やはり椿の思いに一つの光明が見えたのが個人的には良かった点です。

椿が公生をどう思っているのか。どれだけ考えているのか。
それが分かるシーンがありました。

第3巻32ページ。
かをりとともに帰路に着く椿。
公生の事に話が及び、かをりは彼を「ダメダメな弟」と表現しました。
これに対して、椿は「ダメなんかじゃないよ」と不機嫌。

ちなみにこの直前、かをりはこんな事も言っています。
「うーん なんていうかやっぱり
“やっぱり”というフレーズ。
辞書を引いてみると「以前と、また他と比べて違いがないさま。」と出て来るように、かをりが過去に口にしたか聞いたセリフがこの後に続くと予想されます。

そんな見たか聞いたかしたセリフが「ダメダメな弟」という言葉で、これは過去一度もかをり自身は発していません。
少なくとも作中の描写内では。

では、誰が言った言葉かというと、当然椿で。
第1巻第4話で椿がかをりに言った台詞なんですよね。
好きなんだねと言われて返したセリフ。

自分と同じ表現をかをりがしたのに、何故か機嫌を損ねている訳で。
でも、これこそが椿がどれだけ公生を想っているのかの証左ですよね。

誰にでも経験のある事だとも思うし、色々な作品にも見られる感情表現。
「あいつの事を悪く言っていいのは自分だけで、他人に言われると腹が立つ」というやつですw

公生の事を何も知らないクセに…自分よりも付き合いが短いクセに。
分かったような事言わないで。

そんな感じでしょうか。

「私たち」というフレーズの中に自分が入っていない事に対する悲哀。
これを中心に椿の思いは存分に語られていますが、それを端的に表現したたった一言のやりとり。

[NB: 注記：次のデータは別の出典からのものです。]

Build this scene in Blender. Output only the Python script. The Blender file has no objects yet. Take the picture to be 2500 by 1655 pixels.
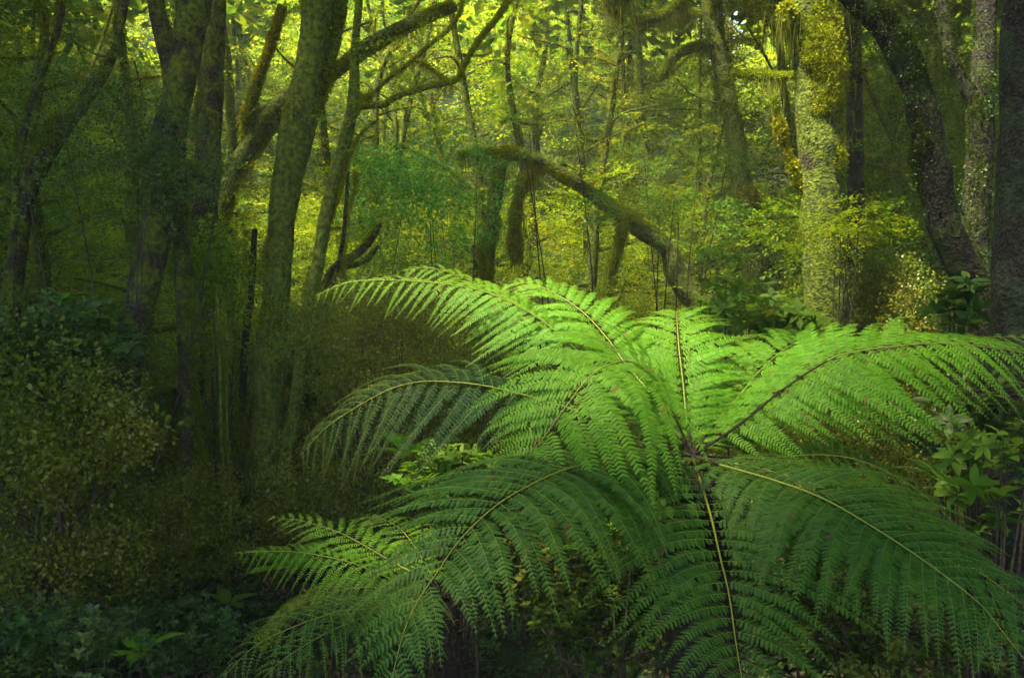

椿が公生を想う気持ちに心打たれた僕としては、帰り道(第10話)での公生とのやりとりは最高な物でした。
2巻から続いていた「どんてんもよう」は、「キラキラした夜空」に変わったのですから。

公生の演奏とは何か?

彼を苦しめているモノ。
公生の演奏には、何も無い。 という事が一つですかね。
それは彼の異名に表れていますよね。

有馬公生は悪名とまで言われるほど、公生を表する言葉はどれも宜しくない。
あやつり人形 機械 ヒューマンメトロノーム
「あいつじゃなくていいじゃん 誰でも同じ」

それ程彼の奏でる音には、個性が無いという事なのでしょうね。
しかし、かをりは違う。

公生らしさをぶつければ良いと言ったり、また、彼女自身
「聴いてくれた人が私を忘れないように その人の心にずっと住めるように」演奏をしている。
個性を前面に押し出した演奏で、かをりは公生にもそれを望んでいるように思うのです。

でも、彼は迷う。
自分が分からないから。

そんな中現れた2人の人物。
相座武士と井川絵見。
彼らが何故現れたのか?
コンクールを盛り上げるためのライバルとして?
勿論それもあるかもしれませんが、僕はそうじゃないと思っています。

「あいつじゃなくていいじゃん 誰でも同じ」
そう思っていない人物が、少なくとも2人居たという事ですよね。
彼らにとっては、公生の代わりなんてどこにも存在しない。
酷評されている公生の演奏を聞いて、人生を変えられた人間。
「聴いてくれた人が私を忘れないように その人の心にずっと住めるように」というかをりの信条を、実は公生は既に出来ていて。
でも、彼はそれを知らない。
知らなかった。
他の人にも、自分にも興味が無かったから。

武士の演奏は、公生ただ一人に向けられていて。
そう考えると本当に圧巻のシーンだったと思うのです。
コンクール開始直前に爆睡してしまった、渡が目を覚まして見惚れるくらい観客の心を揺さぶっているのですし。
音は聞こえないけれど、想いは聞こえるというか。

武士の「公生への思い」が込められた演奏。
それを聞いて…初めて他人の演奏に耳を傾けた公生は、何を感じるのか。

自分に何も無いという思いを払拭できるのか。
取り敢えず4巻の絵見の演奏回は、本当に凄いですよ。
本誌で読まれていない方は、楽しみにして欲しいです。